For the listing that follows, give again exactly the lines from the one with "Model this scene" to the one with "R = math.radians", including both.

** begin **

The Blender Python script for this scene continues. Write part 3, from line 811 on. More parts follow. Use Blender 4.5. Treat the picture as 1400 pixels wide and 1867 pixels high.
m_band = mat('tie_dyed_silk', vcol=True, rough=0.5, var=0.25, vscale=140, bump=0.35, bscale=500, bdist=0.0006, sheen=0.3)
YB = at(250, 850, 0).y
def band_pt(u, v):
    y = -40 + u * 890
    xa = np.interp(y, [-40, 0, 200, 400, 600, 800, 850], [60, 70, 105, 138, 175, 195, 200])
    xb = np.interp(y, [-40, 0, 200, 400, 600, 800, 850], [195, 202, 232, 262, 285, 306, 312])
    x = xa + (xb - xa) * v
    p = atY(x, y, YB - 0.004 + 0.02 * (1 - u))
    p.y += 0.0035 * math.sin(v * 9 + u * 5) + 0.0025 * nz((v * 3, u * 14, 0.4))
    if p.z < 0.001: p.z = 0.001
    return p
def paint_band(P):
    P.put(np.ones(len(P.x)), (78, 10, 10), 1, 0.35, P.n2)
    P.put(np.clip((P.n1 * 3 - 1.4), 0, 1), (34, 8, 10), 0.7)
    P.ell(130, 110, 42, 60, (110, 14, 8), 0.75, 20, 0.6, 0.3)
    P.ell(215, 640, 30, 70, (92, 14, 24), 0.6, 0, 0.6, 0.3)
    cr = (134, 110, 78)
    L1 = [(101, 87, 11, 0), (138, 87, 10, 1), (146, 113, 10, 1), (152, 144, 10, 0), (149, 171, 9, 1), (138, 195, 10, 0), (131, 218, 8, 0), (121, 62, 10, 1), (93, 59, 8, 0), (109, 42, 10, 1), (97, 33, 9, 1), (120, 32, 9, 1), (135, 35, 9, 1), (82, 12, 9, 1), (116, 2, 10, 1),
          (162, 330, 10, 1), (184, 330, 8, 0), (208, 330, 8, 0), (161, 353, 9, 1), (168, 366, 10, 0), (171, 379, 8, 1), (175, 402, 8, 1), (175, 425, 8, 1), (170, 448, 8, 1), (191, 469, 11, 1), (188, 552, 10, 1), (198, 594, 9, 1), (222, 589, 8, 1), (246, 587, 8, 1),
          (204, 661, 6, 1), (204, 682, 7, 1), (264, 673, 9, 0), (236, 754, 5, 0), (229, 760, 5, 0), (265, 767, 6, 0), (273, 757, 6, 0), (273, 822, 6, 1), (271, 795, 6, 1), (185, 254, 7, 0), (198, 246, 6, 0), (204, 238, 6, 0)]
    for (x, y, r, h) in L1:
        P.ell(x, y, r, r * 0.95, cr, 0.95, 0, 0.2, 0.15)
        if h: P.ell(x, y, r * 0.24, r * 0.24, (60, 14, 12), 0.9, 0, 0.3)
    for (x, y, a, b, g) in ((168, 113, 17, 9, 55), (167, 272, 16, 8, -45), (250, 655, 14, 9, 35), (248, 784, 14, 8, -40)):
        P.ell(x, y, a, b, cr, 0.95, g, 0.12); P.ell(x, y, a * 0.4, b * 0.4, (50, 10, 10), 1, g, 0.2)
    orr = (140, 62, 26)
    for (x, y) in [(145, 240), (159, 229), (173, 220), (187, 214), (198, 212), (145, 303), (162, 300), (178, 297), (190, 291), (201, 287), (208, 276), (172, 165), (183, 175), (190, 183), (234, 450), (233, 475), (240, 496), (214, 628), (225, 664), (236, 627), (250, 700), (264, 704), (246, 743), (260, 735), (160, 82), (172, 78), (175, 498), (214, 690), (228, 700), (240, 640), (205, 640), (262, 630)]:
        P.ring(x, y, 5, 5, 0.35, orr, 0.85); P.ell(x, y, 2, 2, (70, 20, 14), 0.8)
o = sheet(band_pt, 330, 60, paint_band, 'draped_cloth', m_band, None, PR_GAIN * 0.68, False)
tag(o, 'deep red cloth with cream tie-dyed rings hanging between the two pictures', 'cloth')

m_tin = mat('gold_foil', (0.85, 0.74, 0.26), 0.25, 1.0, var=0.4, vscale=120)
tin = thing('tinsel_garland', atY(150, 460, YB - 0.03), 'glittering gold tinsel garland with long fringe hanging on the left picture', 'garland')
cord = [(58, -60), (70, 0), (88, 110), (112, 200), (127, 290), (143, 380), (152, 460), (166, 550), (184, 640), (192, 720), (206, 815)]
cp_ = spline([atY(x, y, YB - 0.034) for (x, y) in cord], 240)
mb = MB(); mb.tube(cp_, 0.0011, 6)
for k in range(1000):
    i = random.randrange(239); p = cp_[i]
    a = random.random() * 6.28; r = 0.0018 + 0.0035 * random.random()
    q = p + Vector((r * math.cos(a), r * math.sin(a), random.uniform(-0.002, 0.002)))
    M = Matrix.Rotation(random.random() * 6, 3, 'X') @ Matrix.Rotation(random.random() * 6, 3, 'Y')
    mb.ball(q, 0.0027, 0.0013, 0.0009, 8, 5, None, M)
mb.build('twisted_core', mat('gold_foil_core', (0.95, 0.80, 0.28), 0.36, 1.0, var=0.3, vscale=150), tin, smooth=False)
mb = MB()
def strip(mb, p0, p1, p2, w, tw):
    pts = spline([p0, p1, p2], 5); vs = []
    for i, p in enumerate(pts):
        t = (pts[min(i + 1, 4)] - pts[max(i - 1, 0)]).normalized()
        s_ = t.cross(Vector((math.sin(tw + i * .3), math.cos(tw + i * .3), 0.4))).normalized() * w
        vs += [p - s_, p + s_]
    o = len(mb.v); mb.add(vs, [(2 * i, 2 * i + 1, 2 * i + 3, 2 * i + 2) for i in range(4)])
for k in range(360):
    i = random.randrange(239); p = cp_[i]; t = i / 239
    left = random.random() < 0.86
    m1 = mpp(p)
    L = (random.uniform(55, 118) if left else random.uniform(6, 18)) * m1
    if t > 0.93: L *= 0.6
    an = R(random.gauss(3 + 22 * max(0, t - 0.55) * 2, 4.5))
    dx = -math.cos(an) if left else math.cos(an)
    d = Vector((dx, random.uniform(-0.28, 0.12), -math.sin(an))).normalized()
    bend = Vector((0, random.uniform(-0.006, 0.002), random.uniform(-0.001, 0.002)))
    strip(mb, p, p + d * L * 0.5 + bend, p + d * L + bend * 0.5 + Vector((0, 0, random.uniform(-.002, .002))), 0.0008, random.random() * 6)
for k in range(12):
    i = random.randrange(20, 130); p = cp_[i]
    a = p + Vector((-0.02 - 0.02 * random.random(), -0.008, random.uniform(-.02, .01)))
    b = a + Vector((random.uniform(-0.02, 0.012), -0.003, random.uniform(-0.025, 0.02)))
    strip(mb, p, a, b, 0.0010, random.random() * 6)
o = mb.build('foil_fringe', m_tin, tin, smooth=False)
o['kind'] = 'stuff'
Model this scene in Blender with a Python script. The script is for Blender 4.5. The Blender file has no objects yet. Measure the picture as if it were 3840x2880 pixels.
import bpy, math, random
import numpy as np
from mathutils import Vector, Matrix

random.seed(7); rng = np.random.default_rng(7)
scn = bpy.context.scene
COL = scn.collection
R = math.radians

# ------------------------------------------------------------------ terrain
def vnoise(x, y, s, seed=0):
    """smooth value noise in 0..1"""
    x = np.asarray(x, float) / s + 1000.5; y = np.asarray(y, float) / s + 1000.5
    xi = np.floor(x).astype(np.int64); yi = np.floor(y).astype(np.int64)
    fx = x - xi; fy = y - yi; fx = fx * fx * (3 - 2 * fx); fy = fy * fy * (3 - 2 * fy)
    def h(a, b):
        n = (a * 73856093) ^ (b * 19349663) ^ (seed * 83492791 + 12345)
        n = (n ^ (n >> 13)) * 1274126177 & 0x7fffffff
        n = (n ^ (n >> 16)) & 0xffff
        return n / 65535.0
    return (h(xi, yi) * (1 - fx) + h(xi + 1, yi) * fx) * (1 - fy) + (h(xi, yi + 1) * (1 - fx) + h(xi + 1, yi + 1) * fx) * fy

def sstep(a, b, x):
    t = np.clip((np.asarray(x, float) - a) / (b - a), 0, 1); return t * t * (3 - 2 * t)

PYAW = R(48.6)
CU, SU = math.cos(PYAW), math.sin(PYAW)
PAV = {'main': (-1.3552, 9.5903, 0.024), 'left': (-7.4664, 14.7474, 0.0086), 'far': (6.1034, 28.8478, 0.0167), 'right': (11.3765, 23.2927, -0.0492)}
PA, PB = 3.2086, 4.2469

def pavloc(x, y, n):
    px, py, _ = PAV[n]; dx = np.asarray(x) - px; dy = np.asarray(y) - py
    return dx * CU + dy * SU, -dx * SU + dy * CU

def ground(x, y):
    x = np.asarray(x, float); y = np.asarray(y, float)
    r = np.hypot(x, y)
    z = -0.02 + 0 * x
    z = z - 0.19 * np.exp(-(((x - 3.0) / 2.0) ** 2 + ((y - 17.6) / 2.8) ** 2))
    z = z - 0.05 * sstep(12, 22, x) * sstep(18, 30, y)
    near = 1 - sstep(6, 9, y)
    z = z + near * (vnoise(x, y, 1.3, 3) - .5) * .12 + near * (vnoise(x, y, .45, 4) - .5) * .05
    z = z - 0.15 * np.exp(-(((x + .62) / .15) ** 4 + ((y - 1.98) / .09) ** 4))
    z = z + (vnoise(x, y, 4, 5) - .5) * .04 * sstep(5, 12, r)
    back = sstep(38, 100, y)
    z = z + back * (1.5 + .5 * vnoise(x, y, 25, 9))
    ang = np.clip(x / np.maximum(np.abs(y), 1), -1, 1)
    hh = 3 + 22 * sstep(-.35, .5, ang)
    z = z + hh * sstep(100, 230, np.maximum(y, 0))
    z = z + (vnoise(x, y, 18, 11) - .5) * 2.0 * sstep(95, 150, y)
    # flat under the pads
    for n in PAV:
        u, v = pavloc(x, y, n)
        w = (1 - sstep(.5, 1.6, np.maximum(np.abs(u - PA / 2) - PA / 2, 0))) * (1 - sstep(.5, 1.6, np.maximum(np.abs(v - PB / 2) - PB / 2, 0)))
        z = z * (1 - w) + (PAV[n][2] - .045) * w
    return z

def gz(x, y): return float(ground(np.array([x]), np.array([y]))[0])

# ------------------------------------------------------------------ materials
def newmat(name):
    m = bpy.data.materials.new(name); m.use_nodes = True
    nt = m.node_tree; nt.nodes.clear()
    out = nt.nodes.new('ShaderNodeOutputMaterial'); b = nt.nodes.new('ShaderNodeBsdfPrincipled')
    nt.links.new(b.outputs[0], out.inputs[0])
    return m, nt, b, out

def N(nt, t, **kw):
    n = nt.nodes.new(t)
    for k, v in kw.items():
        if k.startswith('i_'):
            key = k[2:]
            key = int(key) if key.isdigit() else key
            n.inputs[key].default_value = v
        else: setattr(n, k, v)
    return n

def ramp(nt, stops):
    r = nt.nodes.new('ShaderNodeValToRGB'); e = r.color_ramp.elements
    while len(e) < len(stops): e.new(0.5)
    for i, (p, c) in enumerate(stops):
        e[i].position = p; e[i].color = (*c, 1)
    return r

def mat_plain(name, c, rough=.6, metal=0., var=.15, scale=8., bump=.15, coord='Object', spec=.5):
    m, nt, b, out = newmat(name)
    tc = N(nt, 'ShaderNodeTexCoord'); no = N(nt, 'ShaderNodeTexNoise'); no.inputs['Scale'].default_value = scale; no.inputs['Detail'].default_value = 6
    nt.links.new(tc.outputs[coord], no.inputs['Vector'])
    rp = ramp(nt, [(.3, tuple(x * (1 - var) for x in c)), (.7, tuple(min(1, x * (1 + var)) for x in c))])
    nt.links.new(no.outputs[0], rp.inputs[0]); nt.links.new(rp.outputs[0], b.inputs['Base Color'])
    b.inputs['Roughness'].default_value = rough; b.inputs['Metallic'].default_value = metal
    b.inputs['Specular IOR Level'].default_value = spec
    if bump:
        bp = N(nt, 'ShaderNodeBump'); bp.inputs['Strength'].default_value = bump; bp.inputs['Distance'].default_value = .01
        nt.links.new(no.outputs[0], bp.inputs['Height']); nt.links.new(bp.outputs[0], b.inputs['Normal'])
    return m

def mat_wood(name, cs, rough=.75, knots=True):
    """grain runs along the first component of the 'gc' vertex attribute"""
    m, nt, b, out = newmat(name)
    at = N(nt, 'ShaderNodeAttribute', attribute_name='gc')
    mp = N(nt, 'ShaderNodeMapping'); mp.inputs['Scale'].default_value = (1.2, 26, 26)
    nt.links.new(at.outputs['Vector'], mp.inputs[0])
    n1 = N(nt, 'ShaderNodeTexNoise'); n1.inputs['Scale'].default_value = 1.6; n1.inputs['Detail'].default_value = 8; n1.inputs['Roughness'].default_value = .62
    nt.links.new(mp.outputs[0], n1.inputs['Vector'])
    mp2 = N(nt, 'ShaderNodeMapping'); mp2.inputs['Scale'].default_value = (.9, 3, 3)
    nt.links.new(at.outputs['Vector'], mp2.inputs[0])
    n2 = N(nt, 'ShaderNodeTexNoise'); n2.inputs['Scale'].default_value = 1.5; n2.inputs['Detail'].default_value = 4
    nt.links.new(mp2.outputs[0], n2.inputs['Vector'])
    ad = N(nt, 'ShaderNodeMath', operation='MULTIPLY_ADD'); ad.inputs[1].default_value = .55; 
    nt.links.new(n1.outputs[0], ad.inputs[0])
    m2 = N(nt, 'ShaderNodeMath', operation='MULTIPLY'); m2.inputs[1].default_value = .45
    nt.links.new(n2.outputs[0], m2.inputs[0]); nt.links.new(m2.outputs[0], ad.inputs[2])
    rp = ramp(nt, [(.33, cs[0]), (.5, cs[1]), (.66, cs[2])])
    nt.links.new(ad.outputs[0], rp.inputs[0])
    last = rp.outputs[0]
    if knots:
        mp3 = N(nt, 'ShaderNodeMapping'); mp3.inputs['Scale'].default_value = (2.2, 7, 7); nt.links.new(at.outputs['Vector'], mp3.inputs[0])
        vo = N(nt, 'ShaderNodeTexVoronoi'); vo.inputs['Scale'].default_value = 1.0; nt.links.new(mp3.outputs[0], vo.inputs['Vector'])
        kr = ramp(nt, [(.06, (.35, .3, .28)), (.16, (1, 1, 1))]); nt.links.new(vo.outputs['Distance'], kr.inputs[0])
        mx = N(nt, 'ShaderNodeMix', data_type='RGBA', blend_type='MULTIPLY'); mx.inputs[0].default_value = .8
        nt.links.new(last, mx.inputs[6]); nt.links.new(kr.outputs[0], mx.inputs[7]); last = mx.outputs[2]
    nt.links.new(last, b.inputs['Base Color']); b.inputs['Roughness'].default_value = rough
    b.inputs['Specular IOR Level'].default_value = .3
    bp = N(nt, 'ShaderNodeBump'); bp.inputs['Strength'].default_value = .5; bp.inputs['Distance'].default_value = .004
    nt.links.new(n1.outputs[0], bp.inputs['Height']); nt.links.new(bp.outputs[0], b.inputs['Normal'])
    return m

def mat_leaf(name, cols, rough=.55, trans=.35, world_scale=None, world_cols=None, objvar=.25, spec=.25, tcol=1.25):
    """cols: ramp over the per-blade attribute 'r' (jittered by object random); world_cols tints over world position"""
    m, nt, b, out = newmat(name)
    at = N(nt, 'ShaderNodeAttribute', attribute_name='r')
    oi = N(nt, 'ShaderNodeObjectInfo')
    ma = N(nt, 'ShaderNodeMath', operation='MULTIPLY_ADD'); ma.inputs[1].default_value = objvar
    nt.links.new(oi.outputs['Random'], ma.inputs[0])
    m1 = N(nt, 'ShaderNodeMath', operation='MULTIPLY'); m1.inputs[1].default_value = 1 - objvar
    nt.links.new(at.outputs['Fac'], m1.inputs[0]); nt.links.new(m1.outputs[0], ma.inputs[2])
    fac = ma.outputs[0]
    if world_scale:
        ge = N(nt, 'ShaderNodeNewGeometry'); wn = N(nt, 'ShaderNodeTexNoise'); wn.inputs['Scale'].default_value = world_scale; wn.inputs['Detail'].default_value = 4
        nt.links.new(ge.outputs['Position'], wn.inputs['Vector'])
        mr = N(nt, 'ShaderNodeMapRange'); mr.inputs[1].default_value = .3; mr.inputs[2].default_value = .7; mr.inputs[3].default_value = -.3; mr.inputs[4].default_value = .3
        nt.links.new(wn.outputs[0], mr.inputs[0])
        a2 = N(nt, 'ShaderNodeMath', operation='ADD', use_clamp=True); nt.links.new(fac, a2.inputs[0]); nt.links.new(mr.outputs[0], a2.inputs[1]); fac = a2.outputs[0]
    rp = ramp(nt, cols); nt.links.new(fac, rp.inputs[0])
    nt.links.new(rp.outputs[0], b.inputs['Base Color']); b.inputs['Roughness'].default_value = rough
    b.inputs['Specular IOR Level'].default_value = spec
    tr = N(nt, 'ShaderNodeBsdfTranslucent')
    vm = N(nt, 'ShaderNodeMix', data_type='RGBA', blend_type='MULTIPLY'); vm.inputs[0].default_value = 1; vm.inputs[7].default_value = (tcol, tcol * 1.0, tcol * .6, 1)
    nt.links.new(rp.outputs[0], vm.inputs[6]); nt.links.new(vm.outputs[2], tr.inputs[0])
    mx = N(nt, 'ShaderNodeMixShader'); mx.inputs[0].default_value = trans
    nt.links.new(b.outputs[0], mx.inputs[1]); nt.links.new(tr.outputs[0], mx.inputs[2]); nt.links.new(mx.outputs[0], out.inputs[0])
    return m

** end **

# Exercise answer
Model this scene in Blender with a Python script. The script is for Blender 4.5. The Blender file has no objects yet. Measure the picture as if it were 3840x2880 pixels.
import bpy, math, random
import numpy as np
from mathutils import Vector, Matrix

random.seed(7); rng = np.random.default_rng(7)
scn = bpy.context.scene
COL = scn.collection
R = math.radians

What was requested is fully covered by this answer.